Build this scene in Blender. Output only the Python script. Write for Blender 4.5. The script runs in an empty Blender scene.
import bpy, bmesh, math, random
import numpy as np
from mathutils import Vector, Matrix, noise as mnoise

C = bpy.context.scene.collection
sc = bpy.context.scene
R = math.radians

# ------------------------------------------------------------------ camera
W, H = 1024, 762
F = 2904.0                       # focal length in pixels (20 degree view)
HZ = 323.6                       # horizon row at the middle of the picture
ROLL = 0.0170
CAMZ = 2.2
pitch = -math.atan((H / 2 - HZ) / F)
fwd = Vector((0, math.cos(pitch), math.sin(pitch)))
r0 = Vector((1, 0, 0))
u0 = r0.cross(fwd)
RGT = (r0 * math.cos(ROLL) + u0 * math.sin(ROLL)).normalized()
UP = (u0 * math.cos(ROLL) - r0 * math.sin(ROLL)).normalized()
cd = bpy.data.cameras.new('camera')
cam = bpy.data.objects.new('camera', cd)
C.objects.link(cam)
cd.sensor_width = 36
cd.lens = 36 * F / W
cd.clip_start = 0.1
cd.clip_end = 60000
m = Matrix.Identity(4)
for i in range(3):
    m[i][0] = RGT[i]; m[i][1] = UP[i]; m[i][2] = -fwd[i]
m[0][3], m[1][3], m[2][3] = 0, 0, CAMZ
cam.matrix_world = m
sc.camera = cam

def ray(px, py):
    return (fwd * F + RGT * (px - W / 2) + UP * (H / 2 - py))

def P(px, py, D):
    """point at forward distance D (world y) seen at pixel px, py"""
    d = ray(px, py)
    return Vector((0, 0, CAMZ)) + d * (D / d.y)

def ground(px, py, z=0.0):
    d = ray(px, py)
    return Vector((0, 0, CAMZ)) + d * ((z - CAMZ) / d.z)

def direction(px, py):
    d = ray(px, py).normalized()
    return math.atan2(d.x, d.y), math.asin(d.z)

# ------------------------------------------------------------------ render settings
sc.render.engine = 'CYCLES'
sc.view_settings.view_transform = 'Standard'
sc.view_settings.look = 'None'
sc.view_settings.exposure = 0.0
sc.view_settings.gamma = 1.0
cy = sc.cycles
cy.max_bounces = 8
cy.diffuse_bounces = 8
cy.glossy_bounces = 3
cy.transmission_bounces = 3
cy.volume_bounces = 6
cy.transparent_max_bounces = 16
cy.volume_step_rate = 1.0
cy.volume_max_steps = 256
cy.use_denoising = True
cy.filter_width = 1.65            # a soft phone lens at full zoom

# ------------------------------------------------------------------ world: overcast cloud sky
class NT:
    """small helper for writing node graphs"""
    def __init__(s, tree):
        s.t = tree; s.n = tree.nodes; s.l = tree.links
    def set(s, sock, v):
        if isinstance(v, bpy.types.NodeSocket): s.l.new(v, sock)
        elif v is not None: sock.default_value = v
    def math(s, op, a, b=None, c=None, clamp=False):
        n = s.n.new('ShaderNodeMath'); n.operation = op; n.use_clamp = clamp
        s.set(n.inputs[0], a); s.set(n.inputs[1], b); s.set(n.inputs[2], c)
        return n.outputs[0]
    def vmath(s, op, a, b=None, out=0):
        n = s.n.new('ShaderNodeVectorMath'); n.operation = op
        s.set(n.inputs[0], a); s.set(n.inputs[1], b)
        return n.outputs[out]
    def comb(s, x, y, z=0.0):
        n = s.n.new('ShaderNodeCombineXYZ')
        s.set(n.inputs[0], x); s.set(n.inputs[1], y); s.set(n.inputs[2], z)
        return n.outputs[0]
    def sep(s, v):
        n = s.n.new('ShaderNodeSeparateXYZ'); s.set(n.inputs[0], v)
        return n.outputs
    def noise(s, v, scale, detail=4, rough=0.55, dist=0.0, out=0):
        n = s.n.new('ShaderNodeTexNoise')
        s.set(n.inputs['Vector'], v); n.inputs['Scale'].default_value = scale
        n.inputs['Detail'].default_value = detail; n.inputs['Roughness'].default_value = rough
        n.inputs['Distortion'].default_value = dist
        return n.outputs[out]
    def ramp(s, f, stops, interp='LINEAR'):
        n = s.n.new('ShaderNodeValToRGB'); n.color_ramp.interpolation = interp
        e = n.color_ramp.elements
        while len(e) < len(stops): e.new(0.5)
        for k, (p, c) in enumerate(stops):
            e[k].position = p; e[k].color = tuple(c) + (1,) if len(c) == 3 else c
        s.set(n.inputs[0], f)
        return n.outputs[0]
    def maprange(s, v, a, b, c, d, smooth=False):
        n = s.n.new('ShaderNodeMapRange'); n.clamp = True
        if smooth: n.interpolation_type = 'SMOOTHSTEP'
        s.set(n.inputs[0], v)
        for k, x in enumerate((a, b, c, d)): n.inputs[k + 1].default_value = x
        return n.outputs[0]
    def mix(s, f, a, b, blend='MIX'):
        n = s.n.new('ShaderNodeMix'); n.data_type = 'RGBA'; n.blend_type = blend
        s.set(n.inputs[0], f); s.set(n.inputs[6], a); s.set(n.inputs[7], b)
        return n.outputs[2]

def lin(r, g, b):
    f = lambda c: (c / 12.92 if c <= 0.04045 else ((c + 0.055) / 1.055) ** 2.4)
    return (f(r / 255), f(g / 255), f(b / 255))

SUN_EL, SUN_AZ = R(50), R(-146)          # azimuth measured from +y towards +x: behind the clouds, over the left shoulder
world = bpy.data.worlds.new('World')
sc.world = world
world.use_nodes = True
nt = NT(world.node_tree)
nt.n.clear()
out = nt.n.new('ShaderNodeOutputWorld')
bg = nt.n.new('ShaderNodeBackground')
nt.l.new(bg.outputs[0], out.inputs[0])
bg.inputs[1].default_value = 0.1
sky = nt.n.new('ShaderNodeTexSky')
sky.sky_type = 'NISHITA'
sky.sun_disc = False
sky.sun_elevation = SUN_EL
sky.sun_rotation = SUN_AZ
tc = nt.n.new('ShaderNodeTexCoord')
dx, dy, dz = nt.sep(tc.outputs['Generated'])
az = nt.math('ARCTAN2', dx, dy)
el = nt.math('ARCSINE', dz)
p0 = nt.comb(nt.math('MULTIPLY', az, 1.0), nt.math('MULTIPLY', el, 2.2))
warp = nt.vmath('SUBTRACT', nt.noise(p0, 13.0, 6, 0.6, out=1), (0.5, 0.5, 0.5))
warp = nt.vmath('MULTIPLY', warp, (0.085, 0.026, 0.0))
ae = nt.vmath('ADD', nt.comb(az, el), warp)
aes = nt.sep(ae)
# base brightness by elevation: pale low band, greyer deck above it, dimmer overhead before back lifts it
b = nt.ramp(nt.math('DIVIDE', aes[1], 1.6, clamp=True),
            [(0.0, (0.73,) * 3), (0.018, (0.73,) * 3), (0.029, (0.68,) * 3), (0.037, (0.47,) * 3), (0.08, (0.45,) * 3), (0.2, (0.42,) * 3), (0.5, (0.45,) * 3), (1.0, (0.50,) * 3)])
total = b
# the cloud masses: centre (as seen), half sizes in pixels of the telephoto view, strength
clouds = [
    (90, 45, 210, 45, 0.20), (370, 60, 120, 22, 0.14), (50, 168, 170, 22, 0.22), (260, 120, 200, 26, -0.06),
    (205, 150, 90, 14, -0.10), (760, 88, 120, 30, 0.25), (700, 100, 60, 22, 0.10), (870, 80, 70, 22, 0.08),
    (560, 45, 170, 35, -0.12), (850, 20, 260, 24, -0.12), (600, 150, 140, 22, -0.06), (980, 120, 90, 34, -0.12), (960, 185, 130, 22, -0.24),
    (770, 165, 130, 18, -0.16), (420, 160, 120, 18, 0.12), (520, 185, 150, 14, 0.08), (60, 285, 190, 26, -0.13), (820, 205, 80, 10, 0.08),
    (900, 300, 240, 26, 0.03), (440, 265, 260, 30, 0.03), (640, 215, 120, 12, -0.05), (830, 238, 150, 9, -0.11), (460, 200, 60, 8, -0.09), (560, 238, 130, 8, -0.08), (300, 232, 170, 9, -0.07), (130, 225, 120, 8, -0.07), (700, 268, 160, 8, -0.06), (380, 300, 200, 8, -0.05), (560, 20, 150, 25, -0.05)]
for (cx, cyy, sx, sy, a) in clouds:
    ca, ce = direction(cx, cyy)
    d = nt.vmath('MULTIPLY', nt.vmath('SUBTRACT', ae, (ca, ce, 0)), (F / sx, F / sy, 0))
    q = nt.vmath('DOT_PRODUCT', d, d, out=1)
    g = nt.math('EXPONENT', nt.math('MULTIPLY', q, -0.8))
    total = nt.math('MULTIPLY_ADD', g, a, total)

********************

#### [Exercise directions]
Return only the lines from the beginning of the material up to and including the line with "R = math.radians", exactly as written.

#### [The response]
Build this scene in Blender. Output only the Python script. Write for Blender 4.5. The script runs in an empty Blender scene.
import bpy, bmesh, math, random
import numpy as np
from mathutils import Vector, Matrix, noise as mnoise

C = bpy.context.scene.collection
sc = bpy.context.scene
R = math.radians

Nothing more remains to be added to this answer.